Chapter 7 Storage
NSA320 User’s Guide
170
• Mirroring
In a RAID system using mirroring, all data in the system is written
simultaneously to two hard disks instead of one. This provides 100% data
redundancy as if one disk fails the other has the duplicated data. Mirroring
setups always require an even number of drives.
•Duplexing
Like in mirroring, all data is duplicated onto two distinct physical hard drives but
in addition it also duplicates the hardware that controls the two hard drives (one
of the drives would be connected to one adapter and the other to a second
adapter).
•Striping
Striping is the breaking up of data and storing different data pieces on each of
the drives in an array. This allows faster reading and writing as it can be done
simultaneously across disks. Striping can be done at the byte level, or in blocks.
Byte-level striping means that the first byte of the file is sent to the first drive,
then the second to the second drive, and so on. Block-level striping means that
each file is split into blocks of a certain size and those are distributed to the
various drives. The size of the blocks used is also called the stripe size (or block
size).
•Parity
In mirroring 50% of the drives in the array are reserved for duplicate data.
Parity is another way to allow data recovery in the event of disk failure using
calculations rather than duplicating the data. If you have ‘n’ pieces of data,
parity computes an extra piece of data. The’n+1’ pieces of data are stored on
‘n+1’drives. If you lose any one of the ‘n+1’ pieces of data, you can recreate it
from the ‘n’ that remain, regardless of which piece is lost. Parity protection is
used with striping, and the “n” pieces of data are typically the blocks or bytes
distributed across the drives in the array. The parity information can either be
stored on a separate, dedicated drive, or be mixed with the data across all the
drives in the array.
Note: In the following figures, A1, A2, A3 and so on are blocks of data from the A file.

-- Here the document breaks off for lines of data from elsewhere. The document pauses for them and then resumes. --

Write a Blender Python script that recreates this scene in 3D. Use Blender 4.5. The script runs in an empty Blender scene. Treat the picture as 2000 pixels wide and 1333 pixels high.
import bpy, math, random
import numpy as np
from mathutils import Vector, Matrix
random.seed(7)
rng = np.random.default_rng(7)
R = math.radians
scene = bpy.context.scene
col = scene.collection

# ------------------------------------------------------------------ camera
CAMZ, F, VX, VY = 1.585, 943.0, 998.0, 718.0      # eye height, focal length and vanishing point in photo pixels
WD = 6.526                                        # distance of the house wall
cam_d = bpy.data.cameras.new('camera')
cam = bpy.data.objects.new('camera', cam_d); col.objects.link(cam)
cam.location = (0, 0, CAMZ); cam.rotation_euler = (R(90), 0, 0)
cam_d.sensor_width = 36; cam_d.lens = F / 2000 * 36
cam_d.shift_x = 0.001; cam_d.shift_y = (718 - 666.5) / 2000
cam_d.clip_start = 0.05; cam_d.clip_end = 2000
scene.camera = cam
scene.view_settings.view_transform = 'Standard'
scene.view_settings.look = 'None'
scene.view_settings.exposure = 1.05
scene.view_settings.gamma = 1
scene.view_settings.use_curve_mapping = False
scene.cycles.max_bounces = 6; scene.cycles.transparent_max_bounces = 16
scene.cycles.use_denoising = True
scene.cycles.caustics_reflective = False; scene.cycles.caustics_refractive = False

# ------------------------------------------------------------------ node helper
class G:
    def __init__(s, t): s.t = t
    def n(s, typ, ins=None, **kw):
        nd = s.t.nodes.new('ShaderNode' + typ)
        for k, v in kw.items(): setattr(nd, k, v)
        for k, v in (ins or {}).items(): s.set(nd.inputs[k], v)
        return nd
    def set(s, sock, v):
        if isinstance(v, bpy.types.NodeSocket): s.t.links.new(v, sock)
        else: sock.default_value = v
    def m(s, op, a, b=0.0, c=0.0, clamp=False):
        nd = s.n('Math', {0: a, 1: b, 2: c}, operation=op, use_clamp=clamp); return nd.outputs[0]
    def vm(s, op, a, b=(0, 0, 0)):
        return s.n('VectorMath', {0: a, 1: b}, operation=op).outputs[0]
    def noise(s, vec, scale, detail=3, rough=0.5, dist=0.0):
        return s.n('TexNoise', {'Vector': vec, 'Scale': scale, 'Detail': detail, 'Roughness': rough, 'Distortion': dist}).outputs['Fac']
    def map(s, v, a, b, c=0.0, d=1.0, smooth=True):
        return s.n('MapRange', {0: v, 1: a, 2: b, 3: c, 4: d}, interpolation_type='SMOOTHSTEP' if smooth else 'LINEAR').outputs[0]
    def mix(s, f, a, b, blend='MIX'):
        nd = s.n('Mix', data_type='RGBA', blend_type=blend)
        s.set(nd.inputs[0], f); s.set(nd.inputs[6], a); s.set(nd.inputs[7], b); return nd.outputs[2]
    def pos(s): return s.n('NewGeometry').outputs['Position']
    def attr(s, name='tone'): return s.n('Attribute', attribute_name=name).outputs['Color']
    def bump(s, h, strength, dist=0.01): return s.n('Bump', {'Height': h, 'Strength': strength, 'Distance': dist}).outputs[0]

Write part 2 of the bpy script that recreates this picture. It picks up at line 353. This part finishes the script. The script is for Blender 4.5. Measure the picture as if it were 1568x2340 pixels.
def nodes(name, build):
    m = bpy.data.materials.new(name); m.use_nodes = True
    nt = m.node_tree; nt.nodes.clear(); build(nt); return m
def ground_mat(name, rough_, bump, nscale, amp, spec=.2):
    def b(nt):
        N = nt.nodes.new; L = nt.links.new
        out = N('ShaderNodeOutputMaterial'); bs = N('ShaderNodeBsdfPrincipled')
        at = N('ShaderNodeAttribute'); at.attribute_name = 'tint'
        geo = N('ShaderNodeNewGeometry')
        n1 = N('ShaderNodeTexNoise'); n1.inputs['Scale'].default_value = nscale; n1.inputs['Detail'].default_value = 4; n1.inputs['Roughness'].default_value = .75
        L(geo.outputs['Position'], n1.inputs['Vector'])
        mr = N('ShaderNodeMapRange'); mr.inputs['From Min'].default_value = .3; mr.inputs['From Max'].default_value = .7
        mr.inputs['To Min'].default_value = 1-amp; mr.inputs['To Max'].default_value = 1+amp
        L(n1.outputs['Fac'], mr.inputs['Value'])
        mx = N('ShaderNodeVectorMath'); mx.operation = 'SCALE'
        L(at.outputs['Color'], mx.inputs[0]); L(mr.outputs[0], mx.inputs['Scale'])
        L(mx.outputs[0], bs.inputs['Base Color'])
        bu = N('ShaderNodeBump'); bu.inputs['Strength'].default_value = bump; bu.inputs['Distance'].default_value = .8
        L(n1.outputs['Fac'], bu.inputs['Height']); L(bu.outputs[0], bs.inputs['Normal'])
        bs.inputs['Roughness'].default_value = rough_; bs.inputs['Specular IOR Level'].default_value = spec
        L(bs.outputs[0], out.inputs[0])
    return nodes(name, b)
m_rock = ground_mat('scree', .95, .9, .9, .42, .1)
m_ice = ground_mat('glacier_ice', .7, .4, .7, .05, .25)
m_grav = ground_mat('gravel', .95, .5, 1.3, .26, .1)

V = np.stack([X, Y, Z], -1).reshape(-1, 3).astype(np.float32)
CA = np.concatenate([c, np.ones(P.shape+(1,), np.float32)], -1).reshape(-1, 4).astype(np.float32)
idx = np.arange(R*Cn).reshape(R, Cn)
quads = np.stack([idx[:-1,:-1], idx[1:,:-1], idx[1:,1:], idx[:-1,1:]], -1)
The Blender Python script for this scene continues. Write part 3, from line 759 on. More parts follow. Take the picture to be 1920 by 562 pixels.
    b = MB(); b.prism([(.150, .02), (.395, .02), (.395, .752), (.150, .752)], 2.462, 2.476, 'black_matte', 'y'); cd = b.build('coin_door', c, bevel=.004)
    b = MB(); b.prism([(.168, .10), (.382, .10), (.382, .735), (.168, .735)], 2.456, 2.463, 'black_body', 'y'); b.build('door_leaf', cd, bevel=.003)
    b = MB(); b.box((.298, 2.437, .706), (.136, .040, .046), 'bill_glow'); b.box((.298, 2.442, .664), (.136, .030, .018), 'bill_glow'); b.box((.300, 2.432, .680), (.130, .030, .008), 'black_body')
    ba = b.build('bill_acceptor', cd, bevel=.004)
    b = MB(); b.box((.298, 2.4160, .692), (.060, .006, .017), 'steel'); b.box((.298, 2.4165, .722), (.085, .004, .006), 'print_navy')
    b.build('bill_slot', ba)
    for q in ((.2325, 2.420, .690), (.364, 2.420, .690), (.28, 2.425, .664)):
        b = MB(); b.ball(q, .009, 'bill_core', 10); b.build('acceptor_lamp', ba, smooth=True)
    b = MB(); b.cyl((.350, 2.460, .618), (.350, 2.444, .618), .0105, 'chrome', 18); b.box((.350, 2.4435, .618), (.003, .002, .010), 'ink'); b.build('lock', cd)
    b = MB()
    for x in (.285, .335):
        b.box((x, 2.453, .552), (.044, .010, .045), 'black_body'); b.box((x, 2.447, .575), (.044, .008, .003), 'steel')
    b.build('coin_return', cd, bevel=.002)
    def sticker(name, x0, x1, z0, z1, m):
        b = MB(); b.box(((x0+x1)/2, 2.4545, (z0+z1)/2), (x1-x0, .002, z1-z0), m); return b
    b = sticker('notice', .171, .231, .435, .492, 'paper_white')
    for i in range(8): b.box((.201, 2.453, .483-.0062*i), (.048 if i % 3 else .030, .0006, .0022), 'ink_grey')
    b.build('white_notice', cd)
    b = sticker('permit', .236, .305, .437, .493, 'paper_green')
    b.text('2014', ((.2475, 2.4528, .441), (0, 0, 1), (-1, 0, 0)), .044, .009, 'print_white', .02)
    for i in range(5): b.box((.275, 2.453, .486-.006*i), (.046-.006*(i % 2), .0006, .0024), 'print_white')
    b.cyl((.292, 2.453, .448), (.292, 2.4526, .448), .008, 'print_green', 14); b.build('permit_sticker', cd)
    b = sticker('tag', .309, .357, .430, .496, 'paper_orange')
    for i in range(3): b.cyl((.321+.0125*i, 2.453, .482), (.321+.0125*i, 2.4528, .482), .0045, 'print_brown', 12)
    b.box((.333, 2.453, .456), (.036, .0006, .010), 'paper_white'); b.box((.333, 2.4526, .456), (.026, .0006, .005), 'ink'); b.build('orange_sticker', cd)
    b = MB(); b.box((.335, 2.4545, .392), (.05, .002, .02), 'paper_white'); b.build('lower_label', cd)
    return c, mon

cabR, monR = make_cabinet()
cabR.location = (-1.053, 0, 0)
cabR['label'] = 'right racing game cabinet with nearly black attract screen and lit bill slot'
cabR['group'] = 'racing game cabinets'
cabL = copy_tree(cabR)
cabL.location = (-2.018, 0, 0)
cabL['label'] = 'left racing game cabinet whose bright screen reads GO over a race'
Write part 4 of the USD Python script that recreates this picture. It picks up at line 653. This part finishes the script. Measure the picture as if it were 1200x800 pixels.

Similarly, B1, B2, B3 and C1, C2, C3 ar blocks of data from the B and C files.
JBOD
JBOD allows you to combine multiple physical disk drives into a single virtual one,
so they appear as a single large disk. JBOD can be used to turn multiple different-
sized drives into one big drive. For example, JBOD could convert 80 GB and 100
GB drives into one large logical drive of 180 GB. If you have two JBOD volumes
(with one disk in each), a failure of one disk (volume) should not affect the other
volume (disk). JBOD read performance is not as good as RAID as only one disk
can be read at a time and they must be read sequentially.